### SHORT PROBLEM
Copy out every line exactly, passing over the pictures.

+===+

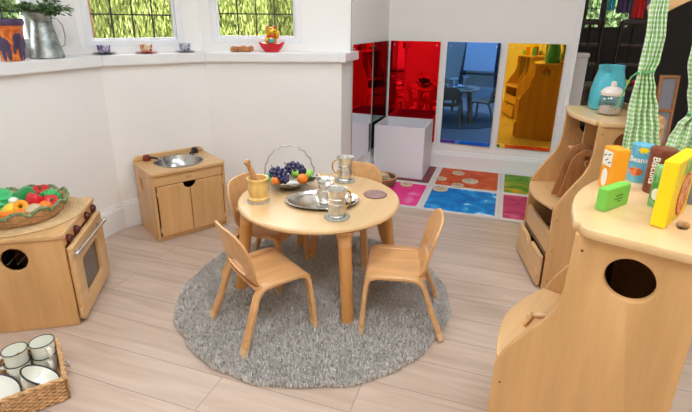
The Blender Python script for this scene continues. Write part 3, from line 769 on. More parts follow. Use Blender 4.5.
o = thing('serving_tray', 'oval silver tray in the middle of the table', 'tray', (-.652, 1.780, TZ+.0005), radians(19))
g = G().lathe([(0, 0), (.128, 0), (.138, .003), (.148, .009), (.157, .012), (.160, .0145), (.157, .0155), (.148, .0125), (.137, .0065), (.128, .0035), (0, .0035)], 72, wob=lambda a, r, z: (1+.008*cos(26*a) if r > .145 else 1))
g.warp(lambda x, y, z: (x, y*.74, z)); g.build('plate', 'silver', o)
g = G()
for k in range(40):
    a = 2*pi*k/40; g.ball(.0045, T((.1525*cos(a), .113*sin(a), .0125)), 1, sz=.6)
g.build('beaded_rim', 'pewter', o)
o = thing('pewter_vase', 'small pewter flared vase standing on the silver tray', 'vase', (-.640, 1.783, TZ+.0042)); o.scale = (1.16, 1.16, .92)
G().lathe([(0, 0), (.029, 0), (.033, .004), (.035, .02), (.034, .04), (.029, .062), (.0265, .078), (.0262, .088), (.0285, .098), (.034, .108), (.0345, .111), (.031, .1085), (.025, .095), (.0235, .08), (.026, .06), (.03, .03), (.028, .008), (0, .006)], 36).build('body', 'pewter', o)
g = G()
for z, r in ((.062, .0295), (.088, .0268)): g.tube([(r*cos(2*pi*i/36), r*sin(2*pi*i/36), z) for i in range(36)], .0016, 6, True)
g.build('band', 'pewterdark', o)
o = thing('shallow_dish', 'small silver dish on the right end of the oval tray', 'dish', (-.552, 1.815, TZ+.0042))  # added dish shape stands in for a reflection in the tray's curved edge
G().lathe([(0, 0), (.022, 0), (.032, .005), (.038, .012), (.0385, .0135), (.036, .012), (.03, .006), (.02, .0025), (0, .0025)], 32).build('bowl', 'silver', o)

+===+

### ANSWER IN FULL
The Blender Python script for this scene continues. Write part 3, from line 769 on. More parts follow. Use Blender 4.5.
o = thing('serving_tray', 'oval silver tray in the middle of the table', 'tray', (-.652, 1.780, TZ+.0005), radians(19))
g = G().lathe([(0, 0), (.128, 0), (.138, .003), (.148, .009), (.157, .012), (.160, .0145), (.157, .0155), (.148, .0125), (.137, .0065), (.128, .0035), (0, .0035)], 72, wob=lambda a, r, z: (1+.008*cos(26*a) if r > .145 else 1))
g.warp(lambda x, y, z: (x, y*.74, z)); g.build('plate', 'silver', o)
g = G()
for k in range(40):
    a = 2*pi*k/40; g.ball(.0045, T((.1525*cos(a), .113*sin(a), .0125)), 1, sz=.6)
g.build('beaded_rim', 'pewter', o)
o = thing('pewter_vase', 'small pewter flared vase standing on the silver tray', 'vase', (-.640, 1.783, TZ+.0042)); o.scale = (1.16, 1.16, .92)
G().lathe([(0, 0), (.029, 0), (.033, .004), (.035, .02), (.034, .04), (.029, .062), (.0265, .078), (.0262, .088), (.0285, .098), (.034, .108), (.0345, .111), (.031, .1085), (.025, .095), (.0235, .08), (.026, .06), (.03, .03), (.028, .008), (0, .006)], 36).build('body', 'pewter', o)
g = G()
for z, r in ((.062, .0295), (.088, .0268)): g.tube([(r*cos(2*pi*i/36), r*sin(2*pi*i/36), z) for i in range(36)], .0016, 6, True)
g.build('band', 'pewterdark', o)
o = thing('shallow_dish', 'small silver dish on the right end of the oval tray', 'dish', (-.552, 1.815, TZ+.0042))  # added dish shape stands in for a reflection in the tray's curved edge
G().lathe([(0, 0), (.022, 0), (.032, .005), (.038, .012), (.0385, .0135), (.036, .012), (.03, .006), (.02, .0025), (0, .0025)], 32).build('bowl', 'silver', o)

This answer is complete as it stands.